Alvie is an American girl heading across the pond to take an internship in Polymaking--plastic magic.  In England, she meets an incredible new cast of characters along with some excellent cameos from our favorite Folders.

The new characters are a delight and interact as well as the original cast.  While reading "The Paper Magician" trilogy will help you understand the magic system, The Plastic Magician needs to remain a story read on its own merits.  They are not the same characters and should not be compared with the originals.  This is a continuation not a copy.

Their is conspiracy and intrigue as Magicians deal with the harsh reality of inventions and intellectual protection.  Holmberg once again gives us quite a large concept to consider on progress and what does "for the greater good" really mean.  That's why I love her writing so much.

Saturday, September 1, 2018

The New Dark by Lorraine Thomson

I was disappointed in this one.  Another grab on Netgalley that didn't pan out quite they way I was hoping.  Picking new books is tough.  When I have high hopes for a story from the synopses and it doesn't deliver on the premise advertised, I find it very hard to support the novel.

This novel plus The Queen of All Crows really put me in a bad place when trying to write helpful, objective reviews.  Even when I dislike a book, I try to remain objective that others may find what I consider faults to be entertaining or essential to their reading experience.  

Now that I have recuperated with some very excellent reading--reviews on those in the next couple days--I feel ready to write about The New Dark

This is a book about an EMP future.  There are no electronics, there is no grid; there are only mutants.  That was the hook that made me pick it off the "shelf."

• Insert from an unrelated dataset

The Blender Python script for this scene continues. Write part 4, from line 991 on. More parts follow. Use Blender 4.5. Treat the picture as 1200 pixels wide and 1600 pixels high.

I am really attracted to the idea of a world without the grid.  I gravitate towards books that have this premise.  Then the author threw in mutants.  How very X-Men.  Plenty of room to make a book impossible to put down.  Except that didn't happen.  I never really made a connection with the story and didn't feel the need to invest my time in it.

Then Sorrel comes across the Free People.  Wow.  I could be reading it completely wrong, but I really just did not like this section.  I felt like the story had stepped away from itself and onto a soapbox.  The reader was left there to wallow in the politics.  We also end up in a major metropolis run on slave labor.  Mutant and human race relations abound.  How many tropes can we shove in one manuscript?

Unfortunately, the story suffered from mediocre editing.  Maybe in ten years they can get a new editor on it and release a reboot edition.  While they're there, they can eliminate a few of the extraneous YA stereotypes.  Best of luck to any who go forward and try this novel.  I hope you find something to enlighten you.